The Seattle Times published a great Q&A with Clearwire's CEO, Bill Morrow, today, and Morrow discussed everything from finances to LTE (the competing 4G technology that Verizon and AT&T will roll out over the next couple years) to the upcoming launch of Clear WiMAX in Seattle. Morrow's informative and interesting answers to the Times' questions will be of interest to any mobile broadband aficionado and particularly to those of us waiting for WiMAX - here are some excerpts:
On whether Clearwire has the money to deliver on their build-out promises:
We do -- $2.5 billion -- which gets us to the 75 million [potential customers] level, but we're planning for 120 by the end of next year. But as I've told many of the analysts, I'm confident we're going to get the funds. It will be there. It's more what terms we will have and how that will look, that's really what were more focused on and looking at right now.
On the future "WiMAX vs LTE" competition with Verizon:
It doesn't bother me because I think it's an affirmation that the future is in this space and there's an enormous, pent-up demand among consumers. I like it - it puts more attention on it, it drives the ecosystem, it drives the developers and the application software writers to think 'great, we're going to have what we had on the fixed-line, broadband side on the mobile level, so let's all start to work on that.' So I like them getting more aggrrssive.
On whether he envisions Clear customers using consumer devices with built-in WiMAX chips (like how the Kindle uses EVDO) or direct subscriptions:
I think it will be a combination thereof. I would say in the next three years it's not likely to hit the majority. It will be more direct, either through the Clear brand or through Sprint or Time Warner or Comcast sorts of wholesale channels. But there will be a complement, a growing complement, that will be this service provider model of consumer electronics. Three years is pretty soon, but not too long thereafter.

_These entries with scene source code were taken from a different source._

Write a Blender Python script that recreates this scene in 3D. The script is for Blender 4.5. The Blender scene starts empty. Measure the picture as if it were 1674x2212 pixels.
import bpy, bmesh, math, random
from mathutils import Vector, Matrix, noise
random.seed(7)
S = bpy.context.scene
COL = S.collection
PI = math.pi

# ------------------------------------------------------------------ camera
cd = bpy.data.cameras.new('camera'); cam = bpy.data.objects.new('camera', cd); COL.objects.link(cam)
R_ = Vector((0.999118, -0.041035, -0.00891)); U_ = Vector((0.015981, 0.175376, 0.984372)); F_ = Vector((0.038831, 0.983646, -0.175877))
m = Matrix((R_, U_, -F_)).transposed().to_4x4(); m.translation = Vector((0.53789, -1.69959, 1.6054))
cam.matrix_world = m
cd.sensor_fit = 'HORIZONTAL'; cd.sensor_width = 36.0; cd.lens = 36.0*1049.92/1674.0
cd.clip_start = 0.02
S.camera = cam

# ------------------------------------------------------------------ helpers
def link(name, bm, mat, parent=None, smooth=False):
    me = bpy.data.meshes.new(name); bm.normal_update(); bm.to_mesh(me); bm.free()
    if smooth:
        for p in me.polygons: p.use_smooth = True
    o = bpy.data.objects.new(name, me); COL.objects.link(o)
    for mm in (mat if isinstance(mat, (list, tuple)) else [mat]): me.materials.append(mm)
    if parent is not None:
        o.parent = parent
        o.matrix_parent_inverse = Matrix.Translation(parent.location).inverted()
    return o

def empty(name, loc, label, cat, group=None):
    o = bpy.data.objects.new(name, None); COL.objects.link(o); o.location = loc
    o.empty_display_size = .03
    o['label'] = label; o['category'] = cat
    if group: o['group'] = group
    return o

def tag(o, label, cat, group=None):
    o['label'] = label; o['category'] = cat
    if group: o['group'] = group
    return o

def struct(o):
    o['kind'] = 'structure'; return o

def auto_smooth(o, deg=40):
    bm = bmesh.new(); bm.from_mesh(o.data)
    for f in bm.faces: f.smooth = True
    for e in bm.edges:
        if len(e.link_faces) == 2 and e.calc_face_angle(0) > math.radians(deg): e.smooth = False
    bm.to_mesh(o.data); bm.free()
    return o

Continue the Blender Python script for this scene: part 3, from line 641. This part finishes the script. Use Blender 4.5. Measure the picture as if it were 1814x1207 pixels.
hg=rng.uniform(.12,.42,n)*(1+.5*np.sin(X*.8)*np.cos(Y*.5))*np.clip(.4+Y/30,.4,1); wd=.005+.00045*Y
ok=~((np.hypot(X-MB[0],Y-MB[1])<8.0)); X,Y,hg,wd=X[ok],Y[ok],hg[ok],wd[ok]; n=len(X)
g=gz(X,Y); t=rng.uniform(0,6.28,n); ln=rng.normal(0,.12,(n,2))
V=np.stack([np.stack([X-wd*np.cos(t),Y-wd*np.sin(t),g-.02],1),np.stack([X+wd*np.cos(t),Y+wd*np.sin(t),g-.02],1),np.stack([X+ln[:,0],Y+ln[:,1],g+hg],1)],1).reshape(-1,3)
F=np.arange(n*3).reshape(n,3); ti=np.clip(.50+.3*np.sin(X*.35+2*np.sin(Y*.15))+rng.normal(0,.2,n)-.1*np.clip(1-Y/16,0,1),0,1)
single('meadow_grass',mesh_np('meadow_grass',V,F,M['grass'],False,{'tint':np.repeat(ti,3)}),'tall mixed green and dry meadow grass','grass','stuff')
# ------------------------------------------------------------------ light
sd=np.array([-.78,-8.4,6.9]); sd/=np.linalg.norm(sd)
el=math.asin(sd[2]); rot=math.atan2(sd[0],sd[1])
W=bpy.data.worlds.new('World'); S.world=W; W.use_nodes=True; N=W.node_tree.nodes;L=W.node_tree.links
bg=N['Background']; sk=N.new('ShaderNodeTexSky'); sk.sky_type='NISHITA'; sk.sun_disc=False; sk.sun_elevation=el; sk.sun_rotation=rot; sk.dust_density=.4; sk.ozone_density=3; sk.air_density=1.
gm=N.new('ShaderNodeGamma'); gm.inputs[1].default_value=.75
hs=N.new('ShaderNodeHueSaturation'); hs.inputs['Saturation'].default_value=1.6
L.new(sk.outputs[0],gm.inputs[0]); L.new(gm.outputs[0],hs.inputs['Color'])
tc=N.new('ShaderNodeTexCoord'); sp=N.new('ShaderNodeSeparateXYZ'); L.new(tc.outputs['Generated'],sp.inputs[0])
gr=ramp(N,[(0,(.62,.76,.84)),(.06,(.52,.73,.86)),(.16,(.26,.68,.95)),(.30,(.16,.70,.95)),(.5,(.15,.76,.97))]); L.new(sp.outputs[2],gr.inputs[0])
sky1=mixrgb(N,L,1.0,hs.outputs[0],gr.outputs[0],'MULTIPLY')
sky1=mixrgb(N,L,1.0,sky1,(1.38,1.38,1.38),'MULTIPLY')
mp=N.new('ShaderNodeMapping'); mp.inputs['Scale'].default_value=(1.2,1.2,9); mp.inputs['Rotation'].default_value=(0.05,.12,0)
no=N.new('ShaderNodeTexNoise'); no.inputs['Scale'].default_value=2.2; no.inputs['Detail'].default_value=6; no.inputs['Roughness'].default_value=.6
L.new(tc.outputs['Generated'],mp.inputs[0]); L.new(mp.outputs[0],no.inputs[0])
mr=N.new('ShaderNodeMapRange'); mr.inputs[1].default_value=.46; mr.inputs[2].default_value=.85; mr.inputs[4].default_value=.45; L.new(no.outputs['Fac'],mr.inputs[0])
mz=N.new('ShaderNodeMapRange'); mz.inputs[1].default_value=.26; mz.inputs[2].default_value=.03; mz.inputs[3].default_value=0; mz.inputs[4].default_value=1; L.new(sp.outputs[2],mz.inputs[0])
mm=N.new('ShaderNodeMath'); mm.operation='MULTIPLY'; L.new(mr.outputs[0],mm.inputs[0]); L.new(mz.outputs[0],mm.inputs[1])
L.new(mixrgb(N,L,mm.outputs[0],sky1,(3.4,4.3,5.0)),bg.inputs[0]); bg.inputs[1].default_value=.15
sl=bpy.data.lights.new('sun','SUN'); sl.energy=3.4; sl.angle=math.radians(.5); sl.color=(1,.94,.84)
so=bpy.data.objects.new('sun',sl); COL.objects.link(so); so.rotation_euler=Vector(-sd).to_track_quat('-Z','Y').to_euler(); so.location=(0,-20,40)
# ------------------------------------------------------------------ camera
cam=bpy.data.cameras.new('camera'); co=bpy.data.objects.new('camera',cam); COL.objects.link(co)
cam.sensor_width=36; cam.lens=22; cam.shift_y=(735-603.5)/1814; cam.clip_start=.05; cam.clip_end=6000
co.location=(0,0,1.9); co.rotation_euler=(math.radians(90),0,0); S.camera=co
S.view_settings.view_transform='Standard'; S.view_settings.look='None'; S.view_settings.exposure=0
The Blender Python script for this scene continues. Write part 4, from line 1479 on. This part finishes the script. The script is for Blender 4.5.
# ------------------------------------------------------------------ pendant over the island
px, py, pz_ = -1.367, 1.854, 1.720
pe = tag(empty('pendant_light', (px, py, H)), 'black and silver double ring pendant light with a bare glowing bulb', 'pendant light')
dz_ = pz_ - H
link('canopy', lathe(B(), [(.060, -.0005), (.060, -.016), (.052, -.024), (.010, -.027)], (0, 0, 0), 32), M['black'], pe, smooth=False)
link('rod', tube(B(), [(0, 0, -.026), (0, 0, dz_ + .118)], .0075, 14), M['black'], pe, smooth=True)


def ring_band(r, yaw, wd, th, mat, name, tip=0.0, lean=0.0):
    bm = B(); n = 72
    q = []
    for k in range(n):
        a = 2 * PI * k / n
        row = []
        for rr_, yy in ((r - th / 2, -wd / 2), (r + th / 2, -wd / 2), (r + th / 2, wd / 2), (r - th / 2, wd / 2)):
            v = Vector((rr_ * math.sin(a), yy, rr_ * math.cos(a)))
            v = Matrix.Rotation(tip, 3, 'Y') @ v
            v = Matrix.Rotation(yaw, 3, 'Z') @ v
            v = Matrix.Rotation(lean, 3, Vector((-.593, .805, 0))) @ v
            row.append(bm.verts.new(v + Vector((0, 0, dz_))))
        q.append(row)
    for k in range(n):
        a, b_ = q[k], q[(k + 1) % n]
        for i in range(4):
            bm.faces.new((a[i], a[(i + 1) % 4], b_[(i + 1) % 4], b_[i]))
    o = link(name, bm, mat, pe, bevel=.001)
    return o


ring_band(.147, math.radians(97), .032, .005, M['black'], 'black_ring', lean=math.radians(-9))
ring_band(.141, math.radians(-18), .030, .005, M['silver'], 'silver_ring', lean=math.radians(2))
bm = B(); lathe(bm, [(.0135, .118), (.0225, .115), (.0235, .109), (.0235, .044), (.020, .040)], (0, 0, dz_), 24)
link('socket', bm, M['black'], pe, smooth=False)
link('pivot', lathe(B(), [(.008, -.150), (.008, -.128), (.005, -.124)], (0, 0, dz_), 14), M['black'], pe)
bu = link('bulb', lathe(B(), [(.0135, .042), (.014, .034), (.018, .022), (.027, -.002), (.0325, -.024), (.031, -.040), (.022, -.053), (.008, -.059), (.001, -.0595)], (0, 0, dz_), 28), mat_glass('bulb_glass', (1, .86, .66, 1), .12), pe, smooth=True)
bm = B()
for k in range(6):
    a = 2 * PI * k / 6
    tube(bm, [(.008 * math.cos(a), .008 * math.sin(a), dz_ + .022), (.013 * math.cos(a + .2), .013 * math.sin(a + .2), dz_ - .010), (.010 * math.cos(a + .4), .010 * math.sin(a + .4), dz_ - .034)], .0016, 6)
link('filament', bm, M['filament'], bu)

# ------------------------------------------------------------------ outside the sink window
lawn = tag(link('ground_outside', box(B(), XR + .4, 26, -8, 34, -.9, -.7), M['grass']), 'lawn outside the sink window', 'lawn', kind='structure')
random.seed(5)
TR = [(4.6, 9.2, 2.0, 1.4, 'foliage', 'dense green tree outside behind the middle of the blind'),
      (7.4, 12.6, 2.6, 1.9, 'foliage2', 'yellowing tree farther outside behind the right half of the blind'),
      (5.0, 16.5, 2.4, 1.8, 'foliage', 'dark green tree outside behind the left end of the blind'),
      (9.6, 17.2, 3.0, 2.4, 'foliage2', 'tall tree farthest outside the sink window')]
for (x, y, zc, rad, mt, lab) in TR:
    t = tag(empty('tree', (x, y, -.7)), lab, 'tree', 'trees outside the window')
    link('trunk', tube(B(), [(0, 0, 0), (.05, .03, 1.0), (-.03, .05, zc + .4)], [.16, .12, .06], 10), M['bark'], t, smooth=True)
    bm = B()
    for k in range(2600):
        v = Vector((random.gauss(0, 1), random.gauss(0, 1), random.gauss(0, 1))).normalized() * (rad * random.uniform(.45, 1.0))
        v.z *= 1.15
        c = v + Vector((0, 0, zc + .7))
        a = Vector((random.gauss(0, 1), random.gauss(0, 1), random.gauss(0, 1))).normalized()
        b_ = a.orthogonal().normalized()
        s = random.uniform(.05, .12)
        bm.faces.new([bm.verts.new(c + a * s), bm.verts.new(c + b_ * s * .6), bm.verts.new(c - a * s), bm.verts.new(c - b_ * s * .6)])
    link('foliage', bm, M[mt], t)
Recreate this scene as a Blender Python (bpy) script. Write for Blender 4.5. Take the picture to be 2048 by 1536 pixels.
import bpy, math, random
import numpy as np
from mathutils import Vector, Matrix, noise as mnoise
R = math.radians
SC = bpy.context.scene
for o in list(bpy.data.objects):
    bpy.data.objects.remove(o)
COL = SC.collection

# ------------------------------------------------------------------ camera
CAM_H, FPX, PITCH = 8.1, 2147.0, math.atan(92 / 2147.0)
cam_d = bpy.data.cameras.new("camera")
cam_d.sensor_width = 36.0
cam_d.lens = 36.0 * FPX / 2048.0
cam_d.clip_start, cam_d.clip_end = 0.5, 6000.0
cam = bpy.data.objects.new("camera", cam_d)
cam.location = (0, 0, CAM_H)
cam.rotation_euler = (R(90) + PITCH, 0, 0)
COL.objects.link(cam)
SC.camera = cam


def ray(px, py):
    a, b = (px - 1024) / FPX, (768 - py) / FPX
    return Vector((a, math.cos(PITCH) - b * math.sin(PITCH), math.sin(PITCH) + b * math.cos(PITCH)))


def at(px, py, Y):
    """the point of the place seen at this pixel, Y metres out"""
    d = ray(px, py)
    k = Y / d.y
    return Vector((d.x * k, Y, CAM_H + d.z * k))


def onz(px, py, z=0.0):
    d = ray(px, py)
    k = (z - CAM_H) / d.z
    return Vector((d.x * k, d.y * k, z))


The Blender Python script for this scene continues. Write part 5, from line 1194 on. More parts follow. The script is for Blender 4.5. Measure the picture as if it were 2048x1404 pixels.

On the upcoming launch of Clear in Seattle, where Clearwire currently has a "pre-WiMAX" network in place, and how big an area will be covered:
Unfortunately we can't cover everybody and everywhere they go right from the beginning, so the people that are in the covered area are thrilled. It's the people on the outlying area, that may live partially in or work within the area of coverage but not live within the area of coverage - once you get used to the service it's kind of addictive, so it's a frustration when suddenly you don't have it. That will exist for quite awhile.